Friday, August 19, 2011

Vampire in Venice (1988)

Christopher Plummer goes to Venice to investigate the last known appearance of Nosferatu during the Carnival of 1786.Plummer seems to think that the vampire is searching for a means to put an end to his torment and actually be dead. He stays with a family who legend says, has the vampire trapped in a tomb in the basement. After a séance "the vampire" appears and then it becomes a question of how do you put the evil back into the box.

Thats a poor description for a very moody, very good rethink of the vampire legend. In theory this is a modern day sequel to Werner Herzog's remake of the FW Murnau's silent original. However other than the fact that Klaus Kinski plays the vampire the films are pretty much separate films.

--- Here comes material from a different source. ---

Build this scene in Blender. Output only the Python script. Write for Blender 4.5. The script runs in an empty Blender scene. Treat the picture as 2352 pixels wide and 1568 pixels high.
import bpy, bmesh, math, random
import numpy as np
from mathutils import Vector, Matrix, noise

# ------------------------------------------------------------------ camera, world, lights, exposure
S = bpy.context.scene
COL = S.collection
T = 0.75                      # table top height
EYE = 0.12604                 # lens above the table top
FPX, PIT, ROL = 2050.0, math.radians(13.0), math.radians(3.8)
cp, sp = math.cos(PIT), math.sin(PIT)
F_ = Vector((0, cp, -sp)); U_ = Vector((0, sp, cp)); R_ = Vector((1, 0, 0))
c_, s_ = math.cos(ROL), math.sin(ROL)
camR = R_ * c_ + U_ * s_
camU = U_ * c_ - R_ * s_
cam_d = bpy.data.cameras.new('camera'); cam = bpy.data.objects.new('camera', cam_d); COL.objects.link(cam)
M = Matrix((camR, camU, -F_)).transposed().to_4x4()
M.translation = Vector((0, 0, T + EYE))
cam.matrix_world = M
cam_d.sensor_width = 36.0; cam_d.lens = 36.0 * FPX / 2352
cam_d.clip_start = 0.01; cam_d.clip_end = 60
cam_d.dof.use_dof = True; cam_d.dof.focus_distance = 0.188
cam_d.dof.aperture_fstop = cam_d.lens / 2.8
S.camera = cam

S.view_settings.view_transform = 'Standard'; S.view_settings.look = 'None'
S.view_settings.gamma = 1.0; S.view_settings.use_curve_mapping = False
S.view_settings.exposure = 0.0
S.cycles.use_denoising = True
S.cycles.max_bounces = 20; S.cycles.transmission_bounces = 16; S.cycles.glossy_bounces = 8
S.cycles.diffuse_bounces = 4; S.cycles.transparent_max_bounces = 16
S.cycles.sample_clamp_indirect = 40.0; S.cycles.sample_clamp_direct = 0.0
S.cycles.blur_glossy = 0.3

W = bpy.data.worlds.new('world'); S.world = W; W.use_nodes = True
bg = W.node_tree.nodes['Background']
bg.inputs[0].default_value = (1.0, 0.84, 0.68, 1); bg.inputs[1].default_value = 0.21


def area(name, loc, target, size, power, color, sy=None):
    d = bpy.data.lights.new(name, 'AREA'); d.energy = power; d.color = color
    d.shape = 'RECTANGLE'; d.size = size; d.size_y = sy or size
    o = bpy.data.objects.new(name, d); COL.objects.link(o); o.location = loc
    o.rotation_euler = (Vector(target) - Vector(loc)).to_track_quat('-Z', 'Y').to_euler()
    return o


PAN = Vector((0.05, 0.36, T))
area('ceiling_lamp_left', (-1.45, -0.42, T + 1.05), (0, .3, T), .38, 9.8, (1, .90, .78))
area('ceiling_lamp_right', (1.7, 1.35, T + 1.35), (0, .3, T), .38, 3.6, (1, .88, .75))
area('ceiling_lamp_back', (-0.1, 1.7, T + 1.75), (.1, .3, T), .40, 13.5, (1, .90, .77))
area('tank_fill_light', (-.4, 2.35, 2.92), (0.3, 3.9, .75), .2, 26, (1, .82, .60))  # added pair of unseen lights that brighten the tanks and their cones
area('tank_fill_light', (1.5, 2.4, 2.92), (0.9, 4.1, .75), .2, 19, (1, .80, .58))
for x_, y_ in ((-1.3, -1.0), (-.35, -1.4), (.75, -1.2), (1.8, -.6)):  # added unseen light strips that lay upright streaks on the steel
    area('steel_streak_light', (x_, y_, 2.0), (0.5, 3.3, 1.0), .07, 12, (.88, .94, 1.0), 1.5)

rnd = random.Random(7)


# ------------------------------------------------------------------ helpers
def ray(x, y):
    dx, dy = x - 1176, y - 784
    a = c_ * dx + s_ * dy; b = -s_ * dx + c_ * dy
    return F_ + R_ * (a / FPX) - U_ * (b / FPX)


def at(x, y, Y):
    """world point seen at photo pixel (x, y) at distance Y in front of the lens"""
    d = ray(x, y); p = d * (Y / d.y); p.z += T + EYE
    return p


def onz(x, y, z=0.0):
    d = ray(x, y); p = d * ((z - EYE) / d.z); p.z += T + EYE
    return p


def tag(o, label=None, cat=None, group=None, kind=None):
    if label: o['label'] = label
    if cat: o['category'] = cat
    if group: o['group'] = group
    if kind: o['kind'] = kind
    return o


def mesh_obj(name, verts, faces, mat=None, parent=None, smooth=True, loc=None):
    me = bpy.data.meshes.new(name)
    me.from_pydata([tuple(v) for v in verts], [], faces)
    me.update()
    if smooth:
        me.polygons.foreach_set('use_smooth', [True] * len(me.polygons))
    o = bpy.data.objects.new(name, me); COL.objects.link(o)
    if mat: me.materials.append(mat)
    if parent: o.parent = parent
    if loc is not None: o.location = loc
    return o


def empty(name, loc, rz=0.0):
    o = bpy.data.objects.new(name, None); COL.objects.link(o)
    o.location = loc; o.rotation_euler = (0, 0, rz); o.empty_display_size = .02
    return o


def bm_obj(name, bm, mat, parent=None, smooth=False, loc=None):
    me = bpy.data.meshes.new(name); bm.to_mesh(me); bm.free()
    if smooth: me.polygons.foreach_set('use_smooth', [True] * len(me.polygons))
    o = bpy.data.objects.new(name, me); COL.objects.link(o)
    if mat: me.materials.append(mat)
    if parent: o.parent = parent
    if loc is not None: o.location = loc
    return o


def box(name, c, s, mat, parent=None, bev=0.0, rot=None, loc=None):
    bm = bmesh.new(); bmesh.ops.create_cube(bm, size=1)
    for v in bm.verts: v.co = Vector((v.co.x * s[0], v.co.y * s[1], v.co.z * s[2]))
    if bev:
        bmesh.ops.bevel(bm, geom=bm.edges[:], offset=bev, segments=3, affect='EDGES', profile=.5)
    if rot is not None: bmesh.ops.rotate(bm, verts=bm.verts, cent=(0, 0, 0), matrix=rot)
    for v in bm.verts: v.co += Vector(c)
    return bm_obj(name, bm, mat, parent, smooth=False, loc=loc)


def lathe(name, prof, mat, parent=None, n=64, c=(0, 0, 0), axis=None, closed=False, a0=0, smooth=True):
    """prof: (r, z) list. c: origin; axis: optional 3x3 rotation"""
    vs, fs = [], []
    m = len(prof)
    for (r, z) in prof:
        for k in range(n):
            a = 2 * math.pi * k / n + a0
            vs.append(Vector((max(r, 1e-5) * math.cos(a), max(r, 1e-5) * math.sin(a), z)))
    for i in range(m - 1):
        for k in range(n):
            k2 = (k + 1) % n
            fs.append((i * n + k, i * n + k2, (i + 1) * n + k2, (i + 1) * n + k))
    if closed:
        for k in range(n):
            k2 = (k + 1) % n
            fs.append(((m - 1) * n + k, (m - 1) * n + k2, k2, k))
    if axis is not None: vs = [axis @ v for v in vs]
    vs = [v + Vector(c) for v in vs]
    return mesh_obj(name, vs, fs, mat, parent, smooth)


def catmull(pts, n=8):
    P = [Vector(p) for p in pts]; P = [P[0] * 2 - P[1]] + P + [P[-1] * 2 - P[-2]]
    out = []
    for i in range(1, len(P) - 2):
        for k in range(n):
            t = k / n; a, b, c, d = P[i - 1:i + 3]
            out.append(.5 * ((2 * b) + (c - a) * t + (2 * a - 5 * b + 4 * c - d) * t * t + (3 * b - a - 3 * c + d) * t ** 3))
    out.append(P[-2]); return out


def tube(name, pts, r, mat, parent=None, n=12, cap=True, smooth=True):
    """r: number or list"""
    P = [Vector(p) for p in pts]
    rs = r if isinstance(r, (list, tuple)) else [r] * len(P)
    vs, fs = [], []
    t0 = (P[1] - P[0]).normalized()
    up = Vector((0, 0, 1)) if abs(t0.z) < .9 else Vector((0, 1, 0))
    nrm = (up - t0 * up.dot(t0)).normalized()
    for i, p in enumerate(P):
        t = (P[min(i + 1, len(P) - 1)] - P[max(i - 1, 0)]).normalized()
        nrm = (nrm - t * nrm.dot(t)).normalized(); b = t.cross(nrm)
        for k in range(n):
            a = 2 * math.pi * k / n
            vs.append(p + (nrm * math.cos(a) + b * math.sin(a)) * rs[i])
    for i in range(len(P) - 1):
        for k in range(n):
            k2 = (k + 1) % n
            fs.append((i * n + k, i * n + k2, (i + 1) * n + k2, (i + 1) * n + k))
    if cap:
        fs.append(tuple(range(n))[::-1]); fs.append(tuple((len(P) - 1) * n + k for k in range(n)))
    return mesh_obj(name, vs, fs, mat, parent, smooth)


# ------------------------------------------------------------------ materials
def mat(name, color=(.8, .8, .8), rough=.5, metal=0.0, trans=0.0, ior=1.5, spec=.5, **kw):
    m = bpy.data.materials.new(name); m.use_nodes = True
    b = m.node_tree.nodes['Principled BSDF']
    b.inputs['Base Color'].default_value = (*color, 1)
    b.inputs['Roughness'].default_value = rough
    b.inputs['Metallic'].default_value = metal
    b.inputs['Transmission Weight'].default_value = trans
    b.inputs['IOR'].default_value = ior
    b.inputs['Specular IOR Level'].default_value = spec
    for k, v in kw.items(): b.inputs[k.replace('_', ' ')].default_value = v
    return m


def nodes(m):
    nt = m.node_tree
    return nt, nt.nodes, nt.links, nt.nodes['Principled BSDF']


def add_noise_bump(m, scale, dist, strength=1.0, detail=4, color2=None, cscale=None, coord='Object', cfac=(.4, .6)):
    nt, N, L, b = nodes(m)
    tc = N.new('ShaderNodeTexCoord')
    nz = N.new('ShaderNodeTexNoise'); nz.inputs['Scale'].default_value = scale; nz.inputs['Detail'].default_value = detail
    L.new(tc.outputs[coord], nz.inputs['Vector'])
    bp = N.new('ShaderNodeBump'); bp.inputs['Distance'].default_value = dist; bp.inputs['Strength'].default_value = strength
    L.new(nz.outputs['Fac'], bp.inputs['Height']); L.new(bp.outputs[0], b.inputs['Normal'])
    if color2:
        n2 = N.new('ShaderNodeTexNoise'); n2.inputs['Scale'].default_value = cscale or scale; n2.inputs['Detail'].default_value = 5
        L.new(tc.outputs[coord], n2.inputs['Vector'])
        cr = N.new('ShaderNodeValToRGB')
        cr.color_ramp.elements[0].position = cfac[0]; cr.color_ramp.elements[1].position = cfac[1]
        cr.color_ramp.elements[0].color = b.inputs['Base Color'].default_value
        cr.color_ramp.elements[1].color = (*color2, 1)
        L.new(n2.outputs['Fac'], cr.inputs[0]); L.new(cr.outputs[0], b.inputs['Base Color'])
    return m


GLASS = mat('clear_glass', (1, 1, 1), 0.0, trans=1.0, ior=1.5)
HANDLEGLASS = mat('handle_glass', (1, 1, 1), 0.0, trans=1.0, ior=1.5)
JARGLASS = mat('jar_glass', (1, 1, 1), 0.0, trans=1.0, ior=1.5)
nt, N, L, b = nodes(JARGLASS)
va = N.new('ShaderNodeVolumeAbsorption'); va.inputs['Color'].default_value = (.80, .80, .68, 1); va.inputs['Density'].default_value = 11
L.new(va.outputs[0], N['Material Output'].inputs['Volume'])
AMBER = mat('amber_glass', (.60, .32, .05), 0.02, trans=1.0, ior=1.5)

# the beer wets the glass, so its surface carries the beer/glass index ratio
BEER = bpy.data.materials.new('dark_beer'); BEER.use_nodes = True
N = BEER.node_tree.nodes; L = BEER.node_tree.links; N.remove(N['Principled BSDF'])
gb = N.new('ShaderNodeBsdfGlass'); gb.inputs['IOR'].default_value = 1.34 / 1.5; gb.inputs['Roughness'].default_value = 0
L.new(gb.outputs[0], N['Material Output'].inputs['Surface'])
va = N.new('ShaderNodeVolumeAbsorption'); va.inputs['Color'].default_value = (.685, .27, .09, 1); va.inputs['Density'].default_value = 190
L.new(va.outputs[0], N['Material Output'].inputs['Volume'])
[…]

Here the vampire is a force outside of nature, he goes out during the day, religious objects don't affect him and he has powers beyond those of normal vampires. To be honest this film's idea of vampires and their creation is very different than what is considered "normal" vampire lore.

This is a film thats a bit more form over content, but its still weaves a magical spell. Its a very atmospheric haunted Venice story where mood and feeling is all. Its a film designed to make you feel creepy and uneasy and not so much scary in "the jump and scream variety". It helps that the film rethinks what a vampire is. Going back to folklore where things other than a bite on the neck was required to turn someone undead, this film keeps you off balance since you can't be sure what is real with in the film's world.

Adding a great deal to the film are the performances of the excellent cast. Christopher Plummer's vampire hunter is a wonderful man of science who's pronouncements give a weight to the proceedings that would me missing in lesser hands. We believe in whats going on, because he does. Even in the early scenes when there is some doubt as to whats real and what isn't Plummer's intensity keeps things on track. Klaus Kinski as the vampire is a brooding, sad, sexual menace that says very little but wanders through his scenes with a power and intensity lacking in most vampires. Here is an ages old world weary soul who is forced to play peoples stupid games but who really just wants to be loved and most of all to die.

The cinematography of this film is extraordinary. Venice is a character in every shot. You get a sense of place and of dread with every picture. This is one of the most beautiful films I've seen, and its fog shrouded vistas of Venice in the morning deserve to be hung on the wall.

This is an amazing film, more creepy than scary, but one that is none the less haunting. This is a lost treasure for those who can appreciate horror films as being more than just the traditional sort.